Mélissa : « Je pense que les approches de l’improvisation, en musique et en danse, se ressemblent beaucoup. C’est aussi très technique d’improviser en danse. Ce n’est pas juste du lâcher prise. Comme je le disais, chaque matin, on se retrouve et on fait nos gammes chacun de notre côté, Clément à la batterie, moi je fais mes steps, puis on peut improviser ensemble. Je pense que c’est ça qu’on aime l’un et l’autre, c’est qu’on a des territoires différents, mais avec un vocabulaire commun. »

Clément : « Et on a aussi vraiment appris à s’écouter l’une et l’autre, dans le sens où plus on répète, plus je suis conscient de ses mouvements et de sa manière d’improviser et de raconter ses personnages. Et inversement, plus elle joue avec moi, plus elle a l’habitude d’entendre mes sons. Et à force de travailler, on arrive à improviser en ayant un déroulé dans la performance. Avec, comme Mélissa le disait avant, des rendez-vous, des personnages ainsi que des lieux dans l’espace qu’on va explorer. »

Mélissa : « Ça ne concerne pas l’impro, mais je voulais aussi dire que pour ce projet, on a vite pris le vocabulaire de la musique. Moi, j’aime bien dire qu’on va faire un gig [terme anglais signifiant “concert”], ou qu’on fait un soundcheck [le réglage du son avant un concert], mais pour le corps et la batterie, parce que c’est un vocabulaire dont je n’ai pas l’habitude. C’est pour ça que Down, j’appelle ça un “concert performatif”. Ça s’inscrit vraiment dans le domaine de la musique, avec les mêmes codes, et il y a la performance en plus. »

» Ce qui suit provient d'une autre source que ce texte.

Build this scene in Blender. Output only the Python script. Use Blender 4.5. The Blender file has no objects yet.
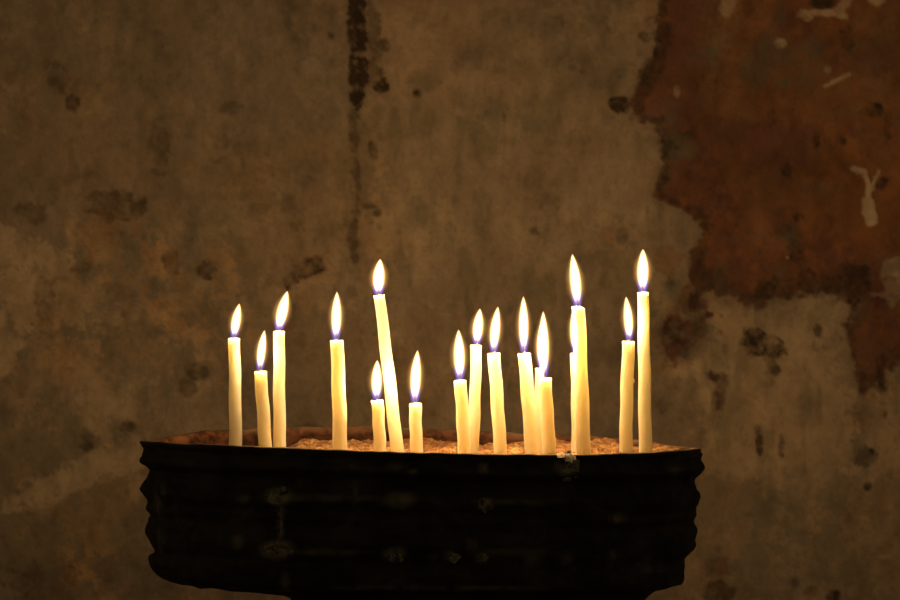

Concernant votre programmation aux Trans Musicales, que pensez-vous du fait de jouer au milieu de la nuit, dans un espace comme celui du Parc Expo où les publics déambulent entre les quatre scènes ?

Clément : « Personnellement, j’ai des bonnes sensations, justement parce que c’est un contexte assez particulier. Et je crois aussi qu’avec ce projet, on aime bien être un petit peu lâché·es au milieu d’une foule à 23 heures. Personne ne s’attend à ce qu’on soit là, et nous, on a le feu de Dieu et on va tout donner [rires]. Ça, c’est assez excitant et réjouissant, je trouve. Et c’est vrai que pour moi, jouer au Trans, c’était un rêve de gosse. Quand j’étais petit, je lisais plein de magazines de musique comme Noise, et je voyais bien que les Trans Musicales, c’était vraiment La Mecque. Je ne pensais jamais y jouer un jour. Et j’ajouterais que des fois, c’est même un peu plus fou de jouer dans des lieux qui ne sont pas dédiés à la danse, parce que dans les festivals de musique, les gens dansent, ils crient, ils bougent. Il y a moins cette idée de « on a acheté notre billet, on vient voir une performance, on analyse, on tousse pas trop fort, on bouge pas trop la tête, même si on a adoré ». Je pense que ça va bien marcher. Et puis, Mélissa et moi, on essaie toujours un petit peu de s’allumer” : des fois,  je suis l’alcool, et elle, l’allumette ; et des fois c’est l’inverse. Avec le public, ça peut faire un mélange explosif… »

Mélissa Guex et Clément Grin présentent Down’ dans les Halls 4 et 5 du Parc Expo du jeudi 7 au samedi 9 décembre, dans le cadre des 45es Trans Musicales.